Intermediate Painters Ready to Move Up

If you've been painting with Cotman or another student-grade set and find yourself working around the paint's limitations — flat washes that won't stay consistent, mixes that go muddy, colors that shift significantly when dry — Daniel Smith will solve those problems. The difference in paint behavior is immediately apparent when you switch.

Professional Artists and Serious Hobbyists

For work intended for sale, exhibition, or long-term display, the lightfastness ratings and pigment quality of Daniel Smith justify the cost. The paint also goes significantly further per tube due to the high pigment load, which narrows the real-world cost gap with student-grade options.

Artists Interested in Granulation and Texture

Daniel Smith offers the widest range of granulating colors available from any single brand, including their PrimaTek mineral pigment line. If granulation and mineral texture are important to your work, no other brand gives you more options in one place.

Not the Right Starting Point for Beginners

If you're new to watercolor, the additional cost isn't justified yet. Develop basic wash technique, color mixing, and brush control with a student-grade set first. When the paint starts feeling like it's holding you back, that's the signal to upgrade.

Price vs Value

Daniel Smith tubes typically cost $10–$20 per 15ml tube, compared to $3–$6 for student-grade equivalents. The price difference looks significant until you account for pigment density. A Daniel Smith tube typically goes two to three times as far as a student-grade tube of the same size because the pigment load is proportionally higher. Smaller brush loads are needed to get the same wash strength.

For a working painter who goes through paint regularly, the real cost per painting session narrows considerably. For a casual hobbyist who paints once a month, the student-grade tubes will outlast the difference in price without the quality ever becoming a meaningful constraint.

The cost-per-painting calculation genuinely favors Daniel Smith for painters who work regularly. The experience of using high-quality paint — particularly in how it mixes and the texture it produces on good paper — is part of the value for serious practitioners.

Frequently Asked Questions

Are Daniel Smith watercolors worth the price?

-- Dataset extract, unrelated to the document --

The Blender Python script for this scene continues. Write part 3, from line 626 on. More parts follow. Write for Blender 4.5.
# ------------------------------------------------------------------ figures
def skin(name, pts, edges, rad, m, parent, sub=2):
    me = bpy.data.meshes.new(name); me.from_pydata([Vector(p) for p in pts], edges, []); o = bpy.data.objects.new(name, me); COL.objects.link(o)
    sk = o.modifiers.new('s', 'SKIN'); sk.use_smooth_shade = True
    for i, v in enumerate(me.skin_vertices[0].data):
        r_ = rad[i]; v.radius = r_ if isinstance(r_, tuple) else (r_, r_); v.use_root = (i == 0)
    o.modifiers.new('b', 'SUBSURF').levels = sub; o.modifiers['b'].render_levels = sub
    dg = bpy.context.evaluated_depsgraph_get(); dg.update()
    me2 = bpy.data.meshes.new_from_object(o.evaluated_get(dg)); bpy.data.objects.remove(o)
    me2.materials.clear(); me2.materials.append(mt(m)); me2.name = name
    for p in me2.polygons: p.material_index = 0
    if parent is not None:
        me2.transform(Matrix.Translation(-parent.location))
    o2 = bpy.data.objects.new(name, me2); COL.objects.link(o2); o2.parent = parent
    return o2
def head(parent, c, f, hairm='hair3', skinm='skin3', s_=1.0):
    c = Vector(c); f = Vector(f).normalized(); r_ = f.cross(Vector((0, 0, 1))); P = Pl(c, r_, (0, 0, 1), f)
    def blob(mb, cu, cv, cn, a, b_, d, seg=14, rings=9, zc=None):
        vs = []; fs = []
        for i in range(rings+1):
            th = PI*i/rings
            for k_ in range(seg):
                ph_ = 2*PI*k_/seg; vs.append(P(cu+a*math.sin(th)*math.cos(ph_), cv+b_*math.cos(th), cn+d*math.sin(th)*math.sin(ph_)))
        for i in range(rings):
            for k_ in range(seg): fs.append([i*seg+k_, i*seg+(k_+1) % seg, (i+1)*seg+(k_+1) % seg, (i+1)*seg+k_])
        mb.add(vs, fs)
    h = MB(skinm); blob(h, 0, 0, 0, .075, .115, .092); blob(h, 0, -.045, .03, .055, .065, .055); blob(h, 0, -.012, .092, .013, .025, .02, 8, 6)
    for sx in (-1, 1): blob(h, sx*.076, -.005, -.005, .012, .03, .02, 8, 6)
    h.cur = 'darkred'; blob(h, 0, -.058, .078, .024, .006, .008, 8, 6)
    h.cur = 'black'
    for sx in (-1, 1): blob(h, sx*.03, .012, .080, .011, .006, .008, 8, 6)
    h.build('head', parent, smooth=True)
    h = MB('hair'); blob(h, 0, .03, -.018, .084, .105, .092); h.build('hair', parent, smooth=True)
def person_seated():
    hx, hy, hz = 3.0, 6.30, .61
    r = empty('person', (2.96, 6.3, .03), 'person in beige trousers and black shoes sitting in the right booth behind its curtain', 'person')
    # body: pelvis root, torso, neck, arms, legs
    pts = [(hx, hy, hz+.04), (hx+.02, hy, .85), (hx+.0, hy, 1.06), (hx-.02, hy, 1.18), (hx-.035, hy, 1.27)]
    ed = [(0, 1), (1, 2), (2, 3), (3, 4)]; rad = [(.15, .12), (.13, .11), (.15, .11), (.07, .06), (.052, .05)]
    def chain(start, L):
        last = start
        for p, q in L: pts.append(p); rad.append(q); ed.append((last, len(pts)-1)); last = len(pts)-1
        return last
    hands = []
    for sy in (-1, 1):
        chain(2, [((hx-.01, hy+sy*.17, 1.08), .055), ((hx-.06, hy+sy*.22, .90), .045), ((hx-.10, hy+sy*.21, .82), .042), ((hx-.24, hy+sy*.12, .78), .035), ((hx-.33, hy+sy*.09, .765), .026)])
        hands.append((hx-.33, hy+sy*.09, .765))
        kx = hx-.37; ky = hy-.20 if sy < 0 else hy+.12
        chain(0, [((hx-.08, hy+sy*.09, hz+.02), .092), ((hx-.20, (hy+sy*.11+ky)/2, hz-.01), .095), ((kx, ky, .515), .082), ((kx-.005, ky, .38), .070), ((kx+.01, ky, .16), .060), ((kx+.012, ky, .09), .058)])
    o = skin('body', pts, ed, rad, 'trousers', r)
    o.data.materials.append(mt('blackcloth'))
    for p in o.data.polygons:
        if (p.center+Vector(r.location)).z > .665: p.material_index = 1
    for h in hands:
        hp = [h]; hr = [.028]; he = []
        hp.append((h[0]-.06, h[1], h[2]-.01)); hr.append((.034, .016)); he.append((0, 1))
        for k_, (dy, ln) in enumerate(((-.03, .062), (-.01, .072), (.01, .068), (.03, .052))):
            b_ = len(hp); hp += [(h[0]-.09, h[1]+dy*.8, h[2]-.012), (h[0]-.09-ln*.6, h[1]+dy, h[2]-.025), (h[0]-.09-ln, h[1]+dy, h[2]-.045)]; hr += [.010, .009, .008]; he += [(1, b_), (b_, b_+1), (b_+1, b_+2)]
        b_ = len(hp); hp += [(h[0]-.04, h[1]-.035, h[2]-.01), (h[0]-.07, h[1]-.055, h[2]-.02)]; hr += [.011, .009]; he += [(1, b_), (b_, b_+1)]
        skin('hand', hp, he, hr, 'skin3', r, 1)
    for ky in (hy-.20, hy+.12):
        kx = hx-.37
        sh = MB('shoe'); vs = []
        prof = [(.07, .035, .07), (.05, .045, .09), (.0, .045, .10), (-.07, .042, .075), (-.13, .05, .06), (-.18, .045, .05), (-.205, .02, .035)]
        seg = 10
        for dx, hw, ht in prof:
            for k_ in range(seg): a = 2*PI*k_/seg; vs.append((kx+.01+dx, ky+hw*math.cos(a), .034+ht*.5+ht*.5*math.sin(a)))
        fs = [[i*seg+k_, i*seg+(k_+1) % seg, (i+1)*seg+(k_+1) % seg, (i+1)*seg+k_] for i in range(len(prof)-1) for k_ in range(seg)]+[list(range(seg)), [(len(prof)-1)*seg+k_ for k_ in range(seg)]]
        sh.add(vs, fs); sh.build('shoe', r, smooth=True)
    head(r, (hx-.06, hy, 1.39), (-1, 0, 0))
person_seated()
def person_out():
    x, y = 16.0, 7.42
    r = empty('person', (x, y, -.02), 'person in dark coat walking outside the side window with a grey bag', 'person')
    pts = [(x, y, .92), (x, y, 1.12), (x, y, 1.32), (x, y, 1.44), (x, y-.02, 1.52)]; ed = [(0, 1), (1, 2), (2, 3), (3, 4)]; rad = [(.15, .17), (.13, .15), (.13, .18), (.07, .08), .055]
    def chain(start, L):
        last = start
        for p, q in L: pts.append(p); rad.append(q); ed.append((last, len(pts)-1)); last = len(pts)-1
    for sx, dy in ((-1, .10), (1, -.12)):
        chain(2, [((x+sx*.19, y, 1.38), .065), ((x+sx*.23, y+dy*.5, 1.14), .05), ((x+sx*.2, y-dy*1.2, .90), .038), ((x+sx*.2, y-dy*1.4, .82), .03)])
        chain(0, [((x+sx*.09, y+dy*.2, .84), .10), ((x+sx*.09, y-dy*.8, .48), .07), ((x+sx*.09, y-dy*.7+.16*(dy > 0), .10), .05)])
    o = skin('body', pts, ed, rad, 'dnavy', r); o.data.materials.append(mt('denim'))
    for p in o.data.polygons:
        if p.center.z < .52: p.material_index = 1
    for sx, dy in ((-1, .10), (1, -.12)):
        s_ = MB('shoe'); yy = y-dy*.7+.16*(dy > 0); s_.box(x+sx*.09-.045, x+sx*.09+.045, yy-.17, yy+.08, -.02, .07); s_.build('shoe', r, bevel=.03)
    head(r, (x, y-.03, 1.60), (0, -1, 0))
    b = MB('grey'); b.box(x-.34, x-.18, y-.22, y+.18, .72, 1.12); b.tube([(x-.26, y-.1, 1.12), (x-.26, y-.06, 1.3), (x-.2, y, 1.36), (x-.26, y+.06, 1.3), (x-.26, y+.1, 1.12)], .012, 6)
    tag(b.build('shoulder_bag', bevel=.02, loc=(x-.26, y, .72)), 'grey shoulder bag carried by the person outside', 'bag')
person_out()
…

For intermediate to professional painters, yes. The higher pigment load means you use noticeably less paint per session, which offsets the cost over time. The single-pigment formulas also give cleaner mixes, which has a real impact on the quality of finished work. For beginners still learning basic technique, the cost difference over student-grade paint isn't justified yet — develop the fundamentals first.

What is the best Daniel Smith watercolor set to start with?

The Essentials 6-Color Set is the most recommended entry point into the Daniel Smith range. The six colors — Hansa Yellow Medium, Quinacridone Rose, French Ultramarine, Phthalo Blue GS, Phthalo Green BS, and Burnt Sienna — are chosen for maximum mixing range with minimum overlap. They cover warm and cool bias for each primary, which enables clean secondaries in both directions.

What does lightfastness mean for watercolor paints?

Lightfastness measures how resistant a paint color is to fading under light exposure. Daniel Smith rates most colors I (excellent) or II (very good) on the ASTM scale. Colors rated III or lower will noticeably fade within years of display. If you're creating work you intend to sell, exhibit, or keep, choosing lightfast paints matters. Student-grade paints often skip lightfastness testing entirely.

What's the difference between granulating and non-granulating Daniel Smith colors?

Granulating colors contain pigments with larger particle sizes that settle unevenly into the paper's texture, creating mottled, mineral-like effects. Non-granulating colors dry smoothly and evenly. Daniel Smith's granulating colors — including Ultramarine Blue, Lunar Black, and most earth tones — are prized for their organic texture. Whether you want that texture depends on your style; both types have legitimate uses.